The schedule called for outdoor work, a picnic scene with little Setsu and a harvest scene, then field and plowing but it was raining again. We proceeded nevertheless to within walking distance of the site, a charming place on a terraced hillside, and in the background a gray old Japanese cemetery. It was upon one of these stone graves that Setsu was to wait with food for Father and Yukio, with what disastrous and naughty results I must not here tell. The contrast of the mossy old tombstones and our pretty little girl was the contrast of life against death and I had looked forward to the scene. We waited in the cars while the rain poured down. A kind farm family invited us to shelter in their comfortable house, and we went in, gratefully. The farm wife prepared tea for us, and we discussed what to do. Mountains and sea here combined to make weather a mystery even more uncertain than in most parts of the world. The sky looked as though it would continue to empty itself for forty days. We decided to go to the farmhouse and shoot a rain scene, appropriately, and a kitchen interior. The assistant director was to go to Kitsu, our fishing village, and get boats ready for the scene when the boats put out for the shark beach in the rain.

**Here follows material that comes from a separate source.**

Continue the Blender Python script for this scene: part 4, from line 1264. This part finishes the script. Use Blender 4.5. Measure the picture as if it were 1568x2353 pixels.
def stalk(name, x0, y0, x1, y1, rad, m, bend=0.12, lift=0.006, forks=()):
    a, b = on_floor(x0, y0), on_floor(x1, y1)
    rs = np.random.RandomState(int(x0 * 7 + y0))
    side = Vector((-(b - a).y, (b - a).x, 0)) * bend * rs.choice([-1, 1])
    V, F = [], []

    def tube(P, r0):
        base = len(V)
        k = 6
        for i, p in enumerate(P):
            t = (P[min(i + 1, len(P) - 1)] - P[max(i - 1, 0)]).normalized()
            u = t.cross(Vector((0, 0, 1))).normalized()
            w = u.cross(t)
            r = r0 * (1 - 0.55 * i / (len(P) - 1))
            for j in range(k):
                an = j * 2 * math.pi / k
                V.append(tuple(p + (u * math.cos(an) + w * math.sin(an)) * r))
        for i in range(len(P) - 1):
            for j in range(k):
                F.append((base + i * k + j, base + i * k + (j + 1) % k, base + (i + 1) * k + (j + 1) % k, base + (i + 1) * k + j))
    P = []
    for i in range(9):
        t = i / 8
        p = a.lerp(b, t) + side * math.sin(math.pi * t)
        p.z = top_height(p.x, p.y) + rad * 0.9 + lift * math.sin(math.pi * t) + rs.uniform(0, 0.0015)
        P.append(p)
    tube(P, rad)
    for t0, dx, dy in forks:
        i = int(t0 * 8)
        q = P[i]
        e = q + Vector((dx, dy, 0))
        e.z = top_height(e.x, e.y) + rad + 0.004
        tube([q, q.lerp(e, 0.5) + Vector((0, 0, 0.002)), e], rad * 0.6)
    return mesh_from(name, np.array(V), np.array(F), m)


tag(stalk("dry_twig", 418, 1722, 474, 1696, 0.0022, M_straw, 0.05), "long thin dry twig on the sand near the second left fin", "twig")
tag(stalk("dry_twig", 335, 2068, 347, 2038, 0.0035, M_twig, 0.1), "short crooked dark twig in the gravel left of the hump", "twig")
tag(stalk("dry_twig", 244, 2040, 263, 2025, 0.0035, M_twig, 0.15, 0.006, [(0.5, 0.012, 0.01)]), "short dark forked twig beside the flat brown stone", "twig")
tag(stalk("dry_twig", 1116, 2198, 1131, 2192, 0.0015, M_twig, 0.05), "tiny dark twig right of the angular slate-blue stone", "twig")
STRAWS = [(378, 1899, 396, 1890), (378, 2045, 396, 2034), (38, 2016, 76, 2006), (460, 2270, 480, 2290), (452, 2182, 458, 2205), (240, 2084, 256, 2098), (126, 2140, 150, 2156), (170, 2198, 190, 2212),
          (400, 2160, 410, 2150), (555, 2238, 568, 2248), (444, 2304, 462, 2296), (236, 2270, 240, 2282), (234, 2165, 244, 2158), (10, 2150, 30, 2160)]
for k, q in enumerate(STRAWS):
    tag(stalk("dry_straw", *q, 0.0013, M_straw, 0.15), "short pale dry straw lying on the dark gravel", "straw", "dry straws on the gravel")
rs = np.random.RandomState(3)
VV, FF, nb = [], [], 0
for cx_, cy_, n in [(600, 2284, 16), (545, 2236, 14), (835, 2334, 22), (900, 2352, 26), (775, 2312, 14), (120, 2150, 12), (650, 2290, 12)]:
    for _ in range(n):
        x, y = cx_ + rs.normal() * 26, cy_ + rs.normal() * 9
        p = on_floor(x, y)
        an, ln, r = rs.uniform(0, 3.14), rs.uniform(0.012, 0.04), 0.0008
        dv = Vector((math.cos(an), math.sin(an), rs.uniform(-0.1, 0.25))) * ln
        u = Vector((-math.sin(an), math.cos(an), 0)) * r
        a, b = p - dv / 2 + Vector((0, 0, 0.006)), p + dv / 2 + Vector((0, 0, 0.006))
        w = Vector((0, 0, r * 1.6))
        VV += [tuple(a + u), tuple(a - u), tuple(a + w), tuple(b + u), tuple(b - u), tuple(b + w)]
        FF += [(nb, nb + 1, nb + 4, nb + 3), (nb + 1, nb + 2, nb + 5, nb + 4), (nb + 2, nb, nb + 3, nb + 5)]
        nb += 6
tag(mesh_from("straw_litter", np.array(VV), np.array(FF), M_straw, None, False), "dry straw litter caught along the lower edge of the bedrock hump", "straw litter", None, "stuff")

The morning was a disappointment, nevertheless. The rain continued into deluge. The farmyard became a lake of mud and the thatched eaves dripped dismally. Inside the farmhouse the crew worked without enthusiasm. The cameraman put off evil moments of beginning work, the director grew impatient and I grew bored. Again and again the first scene was set and again and again the camera made some monstrous mistake. It was twelve o’clock by the time we were ready to shoot the rain scene, and then the sun came out, weakly but enough to make it necessary to fake rain. So on a rainy day the men climbed on the farmhouse roof and rigged up the best rainmaking machine in the world, namely, a hollow bamboo pierced with holes, with a rubber hose attached to one end and the other end stopped. A beautiful flow of fake rain dripped over the eaves and down into the lake of mud made by the real rain. Finally we got a take, and lunch hour arrived. The day was so dismal it was not even a good lunch.